Sedrick Huckaby: Works for Sale, Upcoming Auctions & Past Results

Sedrick Huckaby

American  •  b. 1975

Biography

Friends, family and neighbors serve as the subjects of Sedrick Huckaby’s art. Drawing people he knows, the Fort Worth-based artist monumentalizes the ordinary person. Huckaby, whose approach to portraiture connects him to artists as diverse as Lucien Freud, Alice Neel, Henry Taylor and Kerry James Marshall, considers the creative act of painting and drawing as a form of thinking.

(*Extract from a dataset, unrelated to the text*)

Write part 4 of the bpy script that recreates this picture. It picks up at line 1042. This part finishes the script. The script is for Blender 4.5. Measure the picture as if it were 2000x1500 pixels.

In his recent solo debut in New York at Steven Harvey Fine Art Projects in 2017, Huckaby presented lithographs from his The 99% Project series from 2012-2013. Consisting of paintings and drawings, the series aimed at making visible the invisible by representing the voice of a community not traditionally imaged in portraiture. Huckaby has become known for his use of impasto paint to create murals evocative of traditional quilts, as well as working with images of quilts as background components of his portraits. In a similar vein, he considered The 99% Project to be like a quilt, so that these individual voices were heard as one unified community. Many of the sheets also feature transcribed sentences and phrases of the things his subjects said during the sitting. “Huckaby’s art is the result of his desire to give his subjects a face and a voice,” John Yau has observed, and it is this that infuses these portraits with a remarkable immediacy and presence.

Insights

  • Selected honors: Mitchell Foundation Painters and Sculptors Grant (2014), Texas State Visual Artist (2018), Beth Lea Clardy Memorial Award (2004)

“My work has always been about African-American culture, family, and heritage. Some of the early works were paintings of different family members, sort of large-scale portraits that aggrandized ordinary people and things related to our family.”